MVHR vs. Other Ventilation Systems: What’s the Difference?

It’s easy to confuse MVHR with other ventilation solutions, but there are key differences that make MVHR unique—especially for airtight, energy-efficient homes. Let’s compare it to the most common alternatives:

MVHR vs. Extract Ventilation (EV)

Extract ventilation systems (like single-room extractor fans) only remove stale air from wet rooms but do not supply fresh air. This creates negative pressure in the home, which can draw in unfiltered air from outside (e.g., through gaps around windows or doors), leading to drafts, dust, and heat loss. MVHR, by contrast, balances supply and extract airflow, preventing negative pressure and ensuring fresh, filtered air is supplied to all rooms.

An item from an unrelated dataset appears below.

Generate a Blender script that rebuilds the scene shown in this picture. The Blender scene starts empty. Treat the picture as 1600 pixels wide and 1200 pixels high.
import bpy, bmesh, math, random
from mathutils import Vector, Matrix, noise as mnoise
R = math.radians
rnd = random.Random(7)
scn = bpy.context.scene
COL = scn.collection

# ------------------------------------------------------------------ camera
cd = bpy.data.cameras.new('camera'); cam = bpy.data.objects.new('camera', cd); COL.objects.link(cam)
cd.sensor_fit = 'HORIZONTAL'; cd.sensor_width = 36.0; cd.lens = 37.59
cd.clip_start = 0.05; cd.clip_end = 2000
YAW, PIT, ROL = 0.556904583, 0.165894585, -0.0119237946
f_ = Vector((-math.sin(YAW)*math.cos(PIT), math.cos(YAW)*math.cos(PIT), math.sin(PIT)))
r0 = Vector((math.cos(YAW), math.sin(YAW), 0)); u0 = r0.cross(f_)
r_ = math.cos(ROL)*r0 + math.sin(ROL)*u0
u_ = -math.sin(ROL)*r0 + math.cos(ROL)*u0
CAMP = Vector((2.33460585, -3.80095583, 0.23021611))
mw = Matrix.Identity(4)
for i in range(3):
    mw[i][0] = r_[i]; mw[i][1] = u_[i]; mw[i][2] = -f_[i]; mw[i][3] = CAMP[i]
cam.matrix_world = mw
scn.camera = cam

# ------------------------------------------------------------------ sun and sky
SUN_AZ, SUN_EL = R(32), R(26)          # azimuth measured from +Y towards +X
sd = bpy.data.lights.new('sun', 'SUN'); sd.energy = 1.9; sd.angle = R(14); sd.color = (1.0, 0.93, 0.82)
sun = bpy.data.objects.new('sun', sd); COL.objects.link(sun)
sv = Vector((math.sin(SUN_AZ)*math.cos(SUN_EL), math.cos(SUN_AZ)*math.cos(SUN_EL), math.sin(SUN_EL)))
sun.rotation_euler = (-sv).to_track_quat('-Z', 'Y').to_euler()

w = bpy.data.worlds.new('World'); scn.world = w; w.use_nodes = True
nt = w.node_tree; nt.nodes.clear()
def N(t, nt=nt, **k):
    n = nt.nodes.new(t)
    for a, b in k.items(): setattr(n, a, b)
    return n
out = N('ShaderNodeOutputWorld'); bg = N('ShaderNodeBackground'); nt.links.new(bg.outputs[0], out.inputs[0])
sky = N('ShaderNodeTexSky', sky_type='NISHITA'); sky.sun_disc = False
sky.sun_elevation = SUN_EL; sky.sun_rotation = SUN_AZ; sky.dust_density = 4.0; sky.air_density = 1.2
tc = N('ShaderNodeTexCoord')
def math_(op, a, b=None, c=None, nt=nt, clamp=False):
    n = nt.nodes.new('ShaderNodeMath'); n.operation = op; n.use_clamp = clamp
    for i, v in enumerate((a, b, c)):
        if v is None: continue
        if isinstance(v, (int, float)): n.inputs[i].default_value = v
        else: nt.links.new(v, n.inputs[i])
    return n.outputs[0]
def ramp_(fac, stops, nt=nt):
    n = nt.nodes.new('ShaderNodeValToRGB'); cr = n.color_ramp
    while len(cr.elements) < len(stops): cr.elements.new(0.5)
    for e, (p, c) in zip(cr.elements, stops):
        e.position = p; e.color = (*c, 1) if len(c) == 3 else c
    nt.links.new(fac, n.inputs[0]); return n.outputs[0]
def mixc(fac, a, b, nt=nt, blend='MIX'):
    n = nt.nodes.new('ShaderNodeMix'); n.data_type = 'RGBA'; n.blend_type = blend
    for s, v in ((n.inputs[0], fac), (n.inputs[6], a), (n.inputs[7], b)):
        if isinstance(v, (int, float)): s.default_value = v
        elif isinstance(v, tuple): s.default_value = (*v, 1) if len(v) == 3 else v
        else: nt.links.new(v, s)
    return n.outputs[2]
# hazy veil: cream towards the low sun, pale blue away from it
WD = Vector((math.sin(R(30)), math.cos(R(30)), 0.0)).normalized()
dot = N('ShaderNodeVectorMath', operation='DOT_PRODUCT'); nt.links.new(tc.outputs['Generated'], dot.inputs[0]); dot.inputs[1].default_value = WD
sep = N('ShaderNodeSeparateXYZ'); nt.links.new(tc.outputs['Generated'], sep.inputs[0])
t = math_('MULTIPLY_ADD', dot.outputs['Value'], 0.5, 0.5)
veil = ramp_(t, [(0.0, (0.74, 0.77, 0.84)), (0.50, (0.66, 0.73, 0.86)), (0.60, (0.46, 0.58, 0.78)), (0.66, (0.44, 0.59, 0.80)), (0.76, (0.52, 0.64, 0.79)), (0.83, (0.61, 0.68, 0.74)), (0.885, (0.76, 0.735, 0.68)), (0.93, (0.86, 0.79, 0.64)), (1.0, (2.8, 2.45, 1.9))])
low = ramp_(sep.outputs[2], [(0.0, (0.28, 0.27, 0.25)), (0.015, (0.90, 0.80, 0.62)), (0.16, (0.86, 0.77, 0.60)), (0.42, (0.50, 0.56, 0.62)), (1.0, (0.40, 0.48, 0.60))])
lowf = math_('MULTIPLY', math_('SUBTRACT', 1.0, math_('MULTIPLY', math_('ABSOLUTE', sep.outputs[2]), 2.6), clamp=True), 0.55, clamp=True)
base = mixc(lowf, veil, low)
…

MVHR vs. Supply Ventilation (SV)

Supply ventilation systems supply fresh air to the home but do not extract stale air. This creates positive pressure, which can push stale air out through gaps, but it doesn’t actively remove moisture or odors from wet rooms. MVHR’s dual airflow system ensures both stale air is removed and fresh air is supplied—creating a balanced, healthy environment.

MVHR vs. HRV vs. ERV

You may also hear the terms HRV (Heat Recovery Ventilation) and ERV (Energy Recovery Ventilation). MVHR is essentially the same as HRV—both recover heat from outgoing air. ERV goes a step further by also recovering moisture, which is useful in dry climates (to add humidity to incoming air) or very humid climates (to remove excess moisture). For most homes in temperate climates, MVHR/HRV is sufficient.